## Exercise details
Only the lines from the start of the data through the one containing "LAMP = 84.0" belong in your answer; return them exactly.

## Source data
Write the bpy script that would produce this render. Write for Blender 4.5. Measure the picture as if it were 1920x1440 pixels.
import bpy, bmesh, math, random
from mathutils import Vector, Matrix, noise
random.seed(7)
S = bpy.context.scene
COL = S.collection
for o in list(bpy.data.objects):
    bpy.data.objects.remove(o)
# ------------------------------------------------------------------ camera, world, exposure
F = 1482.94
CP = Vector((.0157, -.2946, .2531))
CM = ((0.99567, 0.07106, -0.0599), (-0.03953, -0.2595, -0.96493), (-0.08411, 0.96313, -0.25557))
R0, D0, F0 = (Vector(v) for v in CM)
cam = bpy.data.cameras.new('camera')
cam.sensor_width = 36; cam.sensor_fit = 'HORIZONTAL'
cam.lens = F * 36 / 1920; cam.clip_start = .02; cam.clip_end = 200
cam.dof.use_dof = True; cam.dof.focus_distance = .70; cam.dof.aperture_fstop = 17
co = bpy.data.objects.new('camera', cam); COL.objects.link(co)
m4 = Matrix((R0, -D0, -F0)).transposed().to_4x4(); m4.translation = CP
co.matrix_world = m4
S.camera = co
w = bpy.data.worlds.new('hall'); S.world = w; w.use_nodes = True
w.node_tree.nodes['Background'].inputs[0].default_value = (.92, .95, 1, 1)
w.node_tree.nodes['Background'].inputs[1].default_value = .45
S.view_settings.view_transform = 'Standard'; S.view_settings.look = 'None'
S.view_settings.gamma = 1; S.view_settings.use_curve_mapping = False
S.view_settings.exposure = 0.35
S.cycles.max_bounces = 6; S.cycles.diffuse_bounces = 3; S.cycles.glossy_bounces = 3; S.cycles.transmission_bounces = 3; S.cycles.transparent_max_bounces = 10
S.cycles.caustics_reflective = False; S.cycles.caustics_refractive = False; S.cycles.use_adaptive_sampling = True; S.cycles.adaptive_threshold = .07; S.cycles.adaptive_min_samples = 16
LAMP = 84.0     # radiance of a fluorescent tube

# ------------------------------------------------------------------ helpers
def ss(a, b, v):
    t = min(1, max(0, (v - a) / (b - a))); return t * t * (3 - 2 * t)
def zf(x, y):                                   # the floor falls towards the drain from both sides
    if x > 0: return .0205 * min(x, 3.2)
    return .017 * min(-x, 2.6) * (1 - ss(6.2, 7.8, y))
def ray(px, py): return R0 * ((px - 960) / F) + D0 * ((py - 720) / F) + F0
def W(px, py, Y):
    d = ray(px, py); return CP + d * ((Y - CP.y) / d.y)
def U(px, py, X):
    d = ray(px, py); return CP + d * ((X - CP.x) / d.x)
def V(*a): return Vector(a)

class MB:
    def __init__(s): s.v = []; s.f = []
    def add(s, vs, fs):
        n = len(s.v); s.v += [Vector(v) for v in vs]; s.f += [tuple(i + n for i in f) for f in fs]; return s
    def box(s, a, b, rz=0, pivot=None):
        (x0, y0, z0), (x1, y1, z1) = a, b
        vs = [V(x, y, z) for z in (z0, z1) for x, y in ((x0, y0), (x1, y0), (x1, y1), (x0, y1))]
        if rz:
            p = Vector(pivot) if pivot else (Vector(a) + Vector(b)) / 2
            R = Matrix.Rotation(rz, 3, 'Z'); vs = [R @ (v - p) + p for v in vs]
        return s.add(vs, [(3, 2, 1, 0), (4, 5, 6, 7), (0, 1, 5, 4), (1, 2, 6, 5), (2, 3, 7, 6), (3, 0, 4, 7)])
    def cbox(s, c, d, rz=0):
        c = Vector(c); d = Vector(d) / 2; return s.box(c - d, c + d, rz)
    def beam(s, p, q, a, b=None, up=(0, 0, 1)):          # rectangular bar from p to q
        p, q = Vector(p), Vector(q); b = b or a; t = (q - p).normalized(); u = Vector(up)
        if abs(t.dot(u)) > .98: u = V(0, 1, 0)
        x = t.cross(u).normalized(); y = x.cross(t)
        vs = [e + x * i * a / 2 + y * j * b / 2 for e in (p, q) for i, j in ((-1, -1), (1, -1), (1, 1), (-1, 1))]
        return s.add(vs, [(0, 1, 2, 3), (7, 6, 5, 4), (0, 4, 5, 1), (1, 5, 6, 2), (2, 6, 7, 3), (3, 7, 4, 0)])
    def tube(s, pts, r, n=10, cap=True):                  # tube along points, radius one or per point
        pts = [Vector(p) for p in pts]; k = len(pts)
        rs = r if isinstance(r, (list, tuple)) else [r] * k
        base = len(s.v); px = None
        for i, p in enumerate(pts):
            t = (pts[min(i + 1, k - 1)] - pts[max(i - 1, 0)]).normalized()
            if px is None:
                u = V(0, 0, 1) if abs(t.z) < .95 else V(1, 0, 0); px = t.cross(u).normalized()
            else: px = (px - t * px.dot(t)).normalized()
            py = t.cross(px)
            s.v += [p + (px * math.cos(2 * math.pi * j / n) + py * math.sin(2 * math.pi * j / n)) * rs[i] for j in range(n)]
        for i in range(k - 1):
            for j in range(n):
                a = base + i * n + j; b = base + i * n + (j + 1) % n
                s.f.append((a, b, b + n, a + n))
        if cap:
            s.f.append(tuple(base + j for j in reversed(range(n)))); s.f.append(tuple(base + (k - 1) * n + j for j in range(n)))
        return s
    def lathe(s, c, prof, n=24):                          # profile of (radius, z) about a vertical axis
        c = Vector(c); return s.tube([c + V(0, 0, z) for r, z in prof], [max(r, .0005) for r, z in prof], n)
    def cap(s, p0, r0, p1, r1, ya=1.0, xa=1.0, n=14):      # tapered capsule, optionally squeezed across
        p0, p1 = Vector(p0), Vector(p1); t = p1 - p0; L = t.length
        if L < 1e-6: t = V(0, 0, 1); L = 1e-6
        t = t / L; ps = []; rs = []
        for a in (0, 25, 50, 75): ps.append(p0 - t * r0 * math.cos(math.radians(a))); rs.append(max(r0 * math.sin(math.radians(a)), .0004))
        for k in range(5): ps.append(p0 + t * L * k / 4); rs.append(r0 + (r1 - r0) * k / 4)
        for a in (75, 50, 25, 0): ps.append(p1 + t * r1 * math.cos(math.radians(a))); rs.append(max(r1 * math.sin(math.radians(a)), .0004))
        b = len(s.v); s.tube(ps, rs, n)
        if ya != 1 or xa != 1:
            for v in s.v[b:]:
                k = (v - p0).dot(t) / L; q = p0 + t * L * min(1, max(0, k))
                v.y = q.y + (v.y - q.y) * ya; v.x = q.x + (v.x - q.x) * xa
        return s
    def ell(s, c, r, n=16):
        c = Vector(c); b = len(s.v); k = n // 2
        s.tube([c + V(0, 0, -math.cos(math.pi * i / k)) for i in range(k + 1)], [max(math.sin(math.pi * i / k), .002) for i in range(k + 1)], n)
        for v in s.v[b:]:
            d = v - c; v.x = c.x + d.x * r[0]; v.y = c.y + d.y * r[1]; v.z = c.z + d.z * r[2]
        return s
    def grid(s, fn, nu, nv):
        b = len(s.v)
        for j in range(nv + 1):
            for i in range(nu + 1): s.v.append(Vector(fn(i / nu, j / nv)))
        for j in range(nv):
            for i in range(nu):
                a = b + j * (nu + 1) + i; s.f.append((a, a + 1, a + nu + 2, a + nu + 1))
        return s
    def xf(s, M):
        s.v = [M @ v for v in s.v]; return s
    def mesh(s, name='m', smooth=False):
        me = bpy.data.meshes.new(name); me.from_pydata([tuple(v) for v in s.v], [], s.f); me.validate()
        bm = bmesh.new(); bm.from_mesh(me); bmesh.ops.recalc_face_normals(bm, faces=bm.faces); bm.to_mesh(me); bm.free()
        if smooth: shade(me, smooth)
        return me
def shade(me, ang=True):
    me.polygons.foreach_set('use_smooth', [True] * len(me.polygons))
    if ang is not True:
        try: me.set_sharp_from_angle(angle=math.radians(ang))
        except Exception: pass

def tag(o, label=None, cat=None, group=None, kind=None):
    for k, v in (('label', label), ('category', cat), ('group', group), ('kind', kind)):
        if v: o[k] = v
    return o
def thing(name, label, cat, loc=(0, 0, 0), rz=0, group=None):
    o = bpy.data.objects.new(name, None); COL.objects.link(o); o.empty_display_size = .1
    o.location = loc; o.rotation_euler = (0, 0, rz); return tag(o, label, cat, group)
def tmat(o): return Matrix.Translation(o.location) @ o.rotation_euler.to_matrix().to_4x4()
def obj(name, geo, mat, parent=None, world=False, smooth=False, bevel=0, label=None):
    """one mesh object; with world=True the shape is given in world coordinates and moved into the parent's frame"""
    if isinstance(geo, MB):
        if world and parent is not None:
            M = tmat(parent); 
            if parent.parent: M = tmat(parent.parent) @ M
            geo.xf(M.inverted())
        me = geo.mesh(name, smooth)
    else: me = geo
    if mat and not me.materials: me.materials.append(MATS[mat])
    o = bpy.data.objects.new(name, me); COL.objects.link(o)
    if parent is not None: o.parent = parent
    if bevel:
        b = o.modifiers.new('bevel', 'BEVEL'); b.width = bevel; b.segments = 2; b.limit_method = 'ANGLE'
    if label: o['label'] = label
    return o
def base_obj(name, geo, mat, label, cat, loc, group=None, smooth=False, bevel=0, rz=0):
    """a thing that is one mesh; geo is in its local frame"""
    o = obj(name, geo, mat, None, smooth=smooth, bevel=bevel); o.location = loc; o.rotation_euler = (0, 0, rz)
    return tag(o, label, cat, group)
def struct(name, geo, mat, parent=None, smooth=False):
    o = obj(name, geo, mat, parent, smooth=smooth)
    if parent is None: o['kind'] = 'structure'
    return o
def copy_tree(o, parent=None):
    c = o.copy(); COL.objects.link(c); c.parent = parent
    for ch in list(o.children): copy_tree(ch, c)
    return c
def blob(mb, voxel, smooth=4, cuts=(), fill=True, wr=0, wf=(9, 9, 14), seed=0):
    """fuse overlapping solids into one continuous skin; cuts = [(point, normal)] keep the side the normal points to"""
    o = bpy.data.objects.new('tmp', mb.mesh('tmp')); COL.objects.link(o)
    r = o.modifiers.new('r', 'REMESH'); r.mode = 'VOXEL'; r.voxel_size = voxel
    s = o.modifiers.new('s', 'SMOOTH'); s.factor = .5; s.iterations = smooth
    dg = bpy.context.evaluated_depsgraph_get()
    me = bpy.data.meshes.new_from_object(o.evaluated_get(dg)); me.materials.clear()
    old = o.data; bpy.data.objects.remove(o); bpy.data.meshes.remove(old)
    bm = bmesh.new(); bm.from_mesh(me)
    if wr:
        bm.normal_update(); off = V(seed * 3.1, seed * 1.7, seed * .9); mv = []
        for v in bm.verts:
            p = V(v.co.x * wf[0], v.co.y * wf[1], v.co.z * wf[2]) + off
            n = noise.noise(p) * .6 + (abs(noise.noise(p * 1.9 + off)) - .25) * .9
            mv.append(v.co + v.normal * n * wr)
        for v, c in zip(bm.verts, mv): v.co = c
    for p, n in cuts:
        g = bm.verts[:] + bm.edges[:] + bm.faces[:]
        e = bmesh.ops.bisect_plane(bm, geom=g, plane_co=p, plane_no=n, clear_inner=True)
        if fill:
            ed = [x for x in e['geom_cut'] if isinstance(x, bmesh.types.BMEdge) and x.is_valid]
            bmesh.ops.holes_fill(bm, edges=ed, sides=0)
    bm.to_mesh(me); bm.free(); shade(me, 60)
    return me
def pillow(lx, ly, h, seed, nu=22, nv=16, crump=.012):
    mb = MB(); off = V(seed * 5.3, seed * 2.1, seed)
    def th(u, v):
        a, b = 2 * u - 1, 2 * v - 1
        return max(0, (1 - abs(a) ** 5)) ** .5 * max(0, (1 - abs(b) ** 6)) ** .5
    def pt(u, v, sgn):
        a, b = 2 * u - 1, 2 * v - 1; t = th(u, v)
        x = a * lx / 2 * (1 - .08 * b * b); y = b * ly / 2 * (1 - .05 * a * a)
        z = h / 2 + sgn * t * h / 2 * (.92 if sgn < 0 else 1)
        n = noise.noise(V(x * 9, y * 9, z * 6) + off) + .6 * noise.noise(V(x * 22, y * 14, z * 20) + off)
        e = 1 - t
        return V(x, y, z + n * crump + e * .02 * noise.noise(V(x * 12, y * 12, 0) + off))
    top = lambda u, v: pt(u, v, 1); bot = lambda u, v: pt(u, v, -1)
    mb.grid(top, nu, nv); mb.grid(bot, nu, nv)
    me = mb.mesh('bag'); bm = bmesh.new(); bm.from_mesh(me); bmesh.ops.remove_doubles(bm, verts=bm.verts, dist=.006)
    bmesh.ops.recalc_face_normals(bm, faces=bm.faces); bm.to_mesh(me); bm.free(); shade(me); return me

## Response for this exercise
Write the bpy script that would produce this render. Write for Blender 4.5. Measure the picture as if it were 1920x1440 pixels.
import bpy, bmesh, math, random
from mathutils import Vector, Matrix, noise
random.seed(7)
S = bpy.context.scene
COL = S.collection
for o in list(bpy.data.objects):
    bpy.data.objects.remove(o)
# ------------------------------------------------------------------ camera, world, exposure
F = 1482.94
CP = Vector((.0157, -.2946, .2531))
CM = ((0.99567, 0.07106, -0.0599), (-0.03953, -0.2595, -0.96493), (-0.08411, 0.96313, -0.25557))
R0, D0, F0 = (Vector(v) for v in CM)
cam = bpy.data.cameras.new('camera')
cam.sensor_width = 36; cam.sensor_fit = 'HORIZONTAL'
cam.lens = F * 36 / 1920; cam.clip_start = .02; cam.clip_end = 200
cam.dof.use_dof = True; cam.dof.focus_distance = .70; cam.dof.aperture_fstop = 17
co = bpy.data.objects.new('camera', cam); COL.objects.link(co)
m4 = Matrix((R0, -D0, -F0)).transposed().to_4x4(); m4.translation = CP
co.matrix_world = m4
S.camera = co
w = bpy.data.worlds.new('hall'); S.world = w; w.use_nodes = True
w.node_tree.nodes['Background'].inputs[0].default_value = (.92, .95, 1, 1)
w.node_tree.nodes['Background'].inputs[1].default_value = .45
S.view_settings.view_transform = 'Standard'; S.view_settings.look = 'None'
S.view_settings.gamma = 1; S.view_settings.use_curve_mapping = False
S.view_settings.exposure = 0.35
S.cycles.max_bounces = 6; S.cycles.diffuse_bounces = 3; S.cycles.glossy_bounces = 3; S.cycles.transmission_bounces = 3; S.cycles.transparent_max_bounces = 10
S.cycles.caustics_reflective = False; S.cycles.caustics_refractive = False; S.cycles.use_adaptive_sampling = True; S.cycles.adaptive_threshold = .07; S.cycles.adaptive_min_samples = 16
LAMP = 84.0     # radiance of a fluorescent tube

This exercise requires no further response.